_COLLECTED DATA_
———
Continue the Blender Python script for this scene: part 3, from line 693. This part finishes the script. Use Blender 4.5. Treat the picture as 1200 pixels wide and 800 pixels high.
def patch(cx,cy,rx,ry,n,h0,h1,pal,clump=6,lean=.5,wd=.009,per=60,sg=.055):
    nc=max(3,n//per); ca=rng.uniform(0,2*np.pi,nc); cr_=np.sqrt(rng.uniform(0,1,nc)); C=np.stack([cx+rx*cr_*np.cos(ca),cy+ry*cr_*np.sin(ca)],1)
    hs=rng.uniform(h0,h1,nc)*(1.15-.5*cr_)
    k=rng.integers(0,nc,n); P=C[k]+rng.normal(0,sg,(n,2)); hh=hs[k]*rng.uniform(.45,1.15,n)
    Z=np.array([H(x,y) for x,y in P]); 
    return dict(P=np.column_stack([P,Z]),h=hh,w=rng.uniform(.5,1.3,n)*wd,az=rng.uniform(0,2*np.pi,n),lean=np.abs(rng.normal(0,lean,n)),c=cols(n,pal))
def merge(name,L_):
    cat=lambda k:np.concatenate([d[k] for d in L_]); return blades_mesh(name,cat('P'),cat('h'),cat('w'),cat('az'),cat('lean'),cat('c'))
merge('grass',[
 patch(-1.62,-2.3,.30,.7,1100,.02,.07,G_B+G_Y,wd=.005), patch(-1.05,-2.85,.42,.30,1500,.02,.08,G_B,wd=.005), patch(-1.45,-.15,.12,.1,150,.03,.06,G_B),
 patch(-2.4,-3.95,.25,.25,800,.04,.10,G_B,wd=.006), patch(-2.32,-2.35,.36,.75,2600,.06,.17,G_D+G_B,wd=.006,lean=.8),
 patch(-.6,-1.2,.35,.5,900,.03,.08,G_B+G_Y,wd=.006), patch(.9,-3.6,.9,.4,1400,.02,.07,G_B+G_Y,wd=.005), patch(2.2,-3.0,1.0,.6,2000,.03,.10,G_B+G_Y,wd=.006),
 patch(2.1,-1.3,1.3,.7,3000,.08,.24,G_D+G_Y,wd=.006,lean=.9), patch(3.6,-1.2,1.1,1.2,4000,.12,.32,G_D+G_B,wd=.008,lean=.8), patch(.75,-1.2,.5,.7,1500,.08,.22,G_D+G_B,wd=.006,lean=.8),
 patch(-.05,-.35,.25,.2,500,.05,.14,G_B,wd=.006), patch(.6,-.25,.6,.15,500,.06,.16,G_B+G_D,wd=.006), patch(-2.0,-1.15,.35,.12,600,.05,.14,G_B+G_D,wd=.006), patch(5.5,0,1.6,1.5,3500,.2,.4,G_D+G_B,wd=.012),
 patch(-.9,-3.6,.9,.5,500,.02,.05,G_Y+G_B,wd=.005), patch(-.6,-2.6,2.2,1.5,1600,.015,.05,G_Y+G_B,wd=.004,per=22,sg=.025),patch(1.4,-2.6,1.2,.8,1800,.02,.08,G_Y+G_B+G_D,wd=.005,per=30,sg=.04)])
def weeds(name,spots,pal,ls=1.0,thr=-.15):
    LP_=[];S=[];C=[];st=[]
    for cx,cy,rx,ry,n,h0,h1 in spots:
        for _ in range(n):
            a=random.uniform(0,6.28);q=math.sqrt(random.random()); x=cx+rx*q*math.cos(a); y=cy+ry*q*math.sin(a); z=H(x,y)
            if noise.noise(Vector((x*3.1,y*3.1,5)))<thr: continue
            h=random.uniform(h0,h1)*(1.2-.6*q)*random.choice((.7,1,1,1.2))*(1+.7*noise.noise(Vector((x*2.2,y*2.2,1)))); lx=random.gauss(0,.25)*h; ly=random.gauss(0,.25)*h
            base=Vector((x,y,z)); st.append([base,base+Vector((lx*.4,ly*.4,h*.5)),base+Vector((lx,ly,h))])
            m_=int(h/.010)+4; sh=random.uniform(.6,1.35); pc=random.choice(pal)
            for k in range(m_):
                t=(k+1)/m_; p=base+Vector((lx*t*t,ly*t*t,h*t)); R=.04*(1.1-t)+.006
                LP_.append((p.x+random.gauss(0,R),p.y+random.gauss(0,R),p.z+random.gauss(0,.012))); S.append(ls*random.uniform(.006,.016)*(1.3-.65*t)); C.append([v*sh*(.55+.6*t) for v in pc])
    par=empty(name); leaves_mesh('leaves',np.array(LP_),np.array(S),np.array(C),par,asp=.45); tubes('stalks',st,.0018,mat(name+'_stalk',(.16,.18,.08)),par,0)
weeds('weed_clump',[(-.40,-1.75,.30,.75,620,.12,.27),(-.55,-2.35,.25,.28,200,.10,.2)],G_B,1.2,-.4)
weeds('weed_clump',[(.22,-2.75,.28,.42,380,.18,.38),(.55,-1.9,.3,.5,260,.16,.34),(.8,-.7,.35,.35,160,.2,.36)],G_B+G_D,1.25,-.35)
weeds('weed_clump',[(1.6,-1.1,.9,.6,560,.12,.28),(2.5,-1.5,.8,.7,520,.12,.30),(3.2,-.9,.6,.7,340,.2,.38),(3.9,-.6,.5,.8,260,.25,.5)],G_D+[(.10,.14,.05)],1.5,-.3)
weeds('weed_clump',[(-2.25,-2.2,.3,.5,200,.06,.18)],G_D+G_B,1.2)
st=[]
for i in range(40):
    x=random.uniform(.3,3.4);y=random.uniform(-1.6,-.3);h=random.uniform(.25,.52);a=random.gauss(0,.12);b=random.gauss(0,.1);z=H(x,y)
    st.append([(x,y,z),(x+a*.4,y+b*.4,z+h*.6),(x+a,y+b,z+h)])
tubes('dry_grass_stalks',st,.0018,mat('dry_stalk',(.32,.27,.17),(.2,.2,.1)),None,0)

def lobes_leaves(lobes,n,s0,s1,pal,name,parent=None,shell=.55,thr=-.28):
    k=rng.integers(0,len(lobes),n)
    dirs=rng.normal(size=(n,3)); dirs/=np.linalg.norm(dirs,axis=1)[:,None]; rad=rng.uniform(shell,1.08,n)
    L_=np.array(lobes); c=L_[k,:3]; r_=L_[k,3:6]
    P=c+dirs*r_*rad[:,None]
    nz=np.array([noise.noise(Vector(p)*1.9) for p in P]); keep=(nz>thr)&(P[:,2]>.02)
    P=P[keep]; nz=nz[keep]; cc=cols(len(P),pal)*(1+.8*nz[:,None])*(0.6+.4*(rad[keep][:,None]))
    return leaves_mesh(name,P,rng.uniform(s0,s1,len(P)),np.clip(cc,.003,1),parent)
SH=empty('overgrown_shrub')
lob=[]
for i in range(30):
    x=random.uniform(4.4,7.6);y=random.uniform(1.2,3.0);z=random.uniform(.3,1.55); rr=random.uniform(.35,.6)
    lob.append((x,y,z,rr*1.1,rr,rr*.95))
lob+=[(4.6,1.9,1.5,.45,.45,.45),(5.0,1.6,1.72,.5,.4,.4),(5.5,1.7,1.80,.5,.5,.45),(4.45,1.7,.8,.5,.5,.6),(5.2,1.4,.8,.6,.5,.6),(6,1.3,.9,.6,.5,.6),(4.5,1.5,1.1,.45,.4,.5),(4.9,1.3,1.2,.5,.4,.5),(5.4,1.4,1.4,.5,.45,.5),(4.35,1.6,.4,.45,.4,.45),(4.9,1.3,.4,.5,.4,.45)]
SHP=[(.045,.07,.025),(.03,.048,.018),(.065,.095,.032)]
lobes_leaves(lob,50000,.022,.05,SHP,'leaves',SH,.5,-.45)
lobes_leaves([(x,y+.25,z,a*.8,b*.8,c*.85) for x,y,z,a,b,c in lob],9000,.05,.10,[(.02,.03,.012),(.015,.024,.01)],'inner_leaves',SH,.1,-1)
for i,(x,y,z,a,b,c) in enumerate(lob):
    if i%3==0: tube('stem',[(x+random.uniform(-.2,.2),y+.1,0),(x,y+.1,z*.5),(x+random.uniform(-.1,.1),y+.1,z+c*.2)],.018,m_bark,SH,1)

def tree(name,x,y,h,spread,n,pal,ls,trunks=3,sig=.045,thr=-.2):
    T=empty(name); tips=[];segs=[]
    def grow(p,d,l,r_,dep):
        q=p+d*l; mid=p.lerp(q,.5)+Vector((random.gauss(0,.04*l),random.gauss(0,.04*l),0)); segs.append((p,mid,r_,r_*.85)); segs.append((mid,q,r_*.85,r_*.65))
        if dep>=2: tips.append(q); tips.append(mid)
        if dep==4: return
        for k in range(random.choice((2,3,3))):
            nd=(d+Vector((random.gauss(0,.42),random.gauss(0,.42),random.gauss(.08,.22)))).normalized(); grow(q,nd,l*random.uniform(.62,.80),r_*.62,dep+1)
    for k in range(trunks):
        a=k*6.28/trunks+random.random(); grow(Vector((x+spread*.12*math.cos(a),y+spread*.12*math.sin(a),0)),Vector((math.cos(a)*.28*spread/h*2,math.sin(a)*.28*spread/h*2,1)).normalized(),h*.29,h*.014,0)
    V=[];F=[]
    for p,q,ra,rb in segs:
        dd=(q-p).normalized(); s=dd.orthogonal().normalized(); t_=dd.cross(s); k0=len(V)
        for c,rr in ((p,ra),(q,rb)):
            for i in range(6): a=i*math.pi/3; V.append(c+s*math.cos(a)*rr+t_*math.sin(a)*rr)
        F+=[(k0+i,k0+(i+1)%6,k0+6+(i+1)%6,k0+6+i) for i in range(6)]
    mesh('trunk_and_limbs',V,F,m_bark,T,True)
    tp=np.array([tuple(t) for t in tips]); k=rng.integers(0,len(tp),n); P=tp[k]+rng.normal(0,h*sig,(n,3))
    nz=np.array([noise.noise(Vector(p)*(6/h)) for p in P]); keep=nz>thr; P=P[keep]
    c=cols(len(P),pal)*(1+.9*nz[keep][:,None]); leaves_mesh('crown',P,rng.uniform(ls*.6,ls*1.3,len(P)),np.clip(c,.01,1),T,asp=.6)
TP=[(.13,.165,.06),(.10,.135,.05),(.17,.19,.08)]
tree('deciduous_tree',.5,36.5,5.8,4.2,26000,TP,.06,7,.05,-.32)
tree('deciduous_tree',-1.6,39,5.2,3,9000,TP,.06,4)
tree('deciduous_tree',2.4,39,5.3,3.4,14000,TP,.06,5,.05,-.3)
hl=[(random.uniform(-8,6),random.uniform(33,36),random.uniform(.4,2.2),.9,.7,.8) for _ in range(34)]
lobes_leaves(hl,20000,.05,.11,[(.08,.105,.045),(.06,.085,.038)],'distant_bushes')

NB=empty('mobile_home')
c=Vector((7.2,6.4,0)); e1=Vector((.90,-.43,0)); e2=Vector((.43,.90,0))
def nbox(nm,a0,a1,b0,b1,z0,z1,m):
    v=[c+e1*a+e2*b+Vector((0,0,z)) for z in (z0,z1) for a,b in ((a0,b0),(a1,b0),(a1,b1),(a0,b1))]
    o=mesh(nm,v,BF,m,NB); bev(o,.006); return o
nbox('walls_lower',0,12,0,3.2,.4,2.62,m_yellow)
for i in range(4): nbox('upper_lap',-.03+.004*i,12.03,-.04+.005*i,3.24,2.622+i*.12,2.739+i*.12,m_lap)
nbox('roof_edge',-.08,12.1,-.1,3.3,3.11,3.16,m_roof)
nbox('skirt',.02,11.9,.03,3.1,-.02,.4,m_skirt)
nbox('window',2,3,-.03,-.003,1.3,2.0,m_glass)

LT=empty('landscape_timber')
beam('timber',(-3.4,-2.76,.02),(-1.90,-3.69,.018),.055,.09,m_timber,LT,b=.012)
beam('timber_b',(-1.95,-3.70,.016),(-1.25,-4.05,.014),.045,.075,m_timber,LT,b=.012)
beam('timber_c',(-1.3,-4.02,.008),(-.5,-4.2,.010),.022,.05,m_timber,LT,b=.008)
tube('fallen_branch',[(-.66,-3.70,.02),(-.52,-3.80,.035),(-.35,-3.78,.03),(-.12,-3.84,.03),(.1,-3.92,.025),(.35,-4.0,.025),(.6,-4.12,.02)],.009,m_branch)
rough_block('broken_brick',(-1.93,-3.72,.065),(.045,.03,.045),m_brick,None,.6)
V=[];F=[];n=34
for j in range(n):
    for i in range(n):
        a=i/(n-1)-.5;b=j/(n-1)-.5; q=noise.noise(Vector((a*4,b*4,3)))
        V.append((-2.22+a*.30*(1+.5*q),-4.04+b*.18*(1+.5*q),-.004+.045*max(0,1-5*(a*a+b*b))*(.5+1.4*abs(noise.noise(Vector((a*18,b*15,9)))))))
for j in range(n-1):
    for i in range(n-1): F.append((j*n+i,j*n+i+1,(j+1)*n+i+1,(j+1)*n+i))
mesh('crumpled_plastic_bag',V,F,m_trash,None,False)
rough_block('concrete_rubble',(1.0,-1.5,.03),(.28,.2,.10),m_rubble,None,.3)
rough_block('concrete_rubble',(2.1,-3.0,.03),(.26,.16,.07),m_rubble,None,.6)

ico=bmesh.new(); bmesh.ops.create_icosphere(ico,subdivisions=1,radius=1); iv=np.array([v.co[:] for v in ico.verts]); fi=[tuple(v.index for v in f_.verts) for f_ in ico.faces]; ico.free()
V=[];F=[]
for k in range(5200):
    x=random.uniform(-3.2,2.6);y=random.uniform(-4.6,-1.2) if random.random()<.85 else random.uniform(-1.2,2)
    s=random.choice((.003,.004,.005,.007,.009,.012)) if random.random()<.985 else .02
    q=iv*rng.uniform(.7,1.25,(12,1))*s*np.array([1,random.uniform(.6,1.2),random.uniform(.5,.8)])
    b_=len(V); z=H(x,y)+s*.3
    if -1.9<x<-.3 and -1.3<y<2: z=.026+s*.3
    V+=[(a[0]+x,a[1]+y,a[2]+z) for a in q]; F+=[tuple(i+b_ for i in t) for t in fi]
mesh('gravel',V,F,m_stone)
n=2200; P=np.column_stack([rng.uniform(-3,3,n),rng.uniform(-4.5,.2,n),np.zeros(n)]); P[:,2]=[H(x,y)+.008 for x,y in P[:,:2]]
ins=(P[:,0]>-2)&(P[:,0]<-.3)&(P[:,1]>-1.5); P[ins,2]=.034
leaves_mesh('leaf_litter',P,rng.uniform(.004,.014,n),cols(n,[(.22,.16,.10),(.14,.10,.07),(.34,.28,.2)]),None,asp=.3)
———
_STATED PROBLEM_
Which lines hold the word "keep"? Show each one.

_ANSWER BELOW_
    nz=np.array([noise.noise(Vector(p)*1.9) for p in P]); keep=(nz>thr)&(P[:,2]>.02)
    P=P[keep]; nz=nz[keep]; cc=cols(len(P),pal)*(1+.8*nz[:,None])*(0.6+.4*(rad[keep][:,None]))
    nz=np.array([noise.noise(Vector(p)*(6/h)) for p in P]); keep=nz>thr; P=P[keep]
    c=cols(len(P),pal)*(1+.9*nz[keep][:,None]); leaves_mesh('crown',P,rng.uniform(ls*.6,ls*1.3,len(P)),np.clip(c,.01,1),T,asp=.6)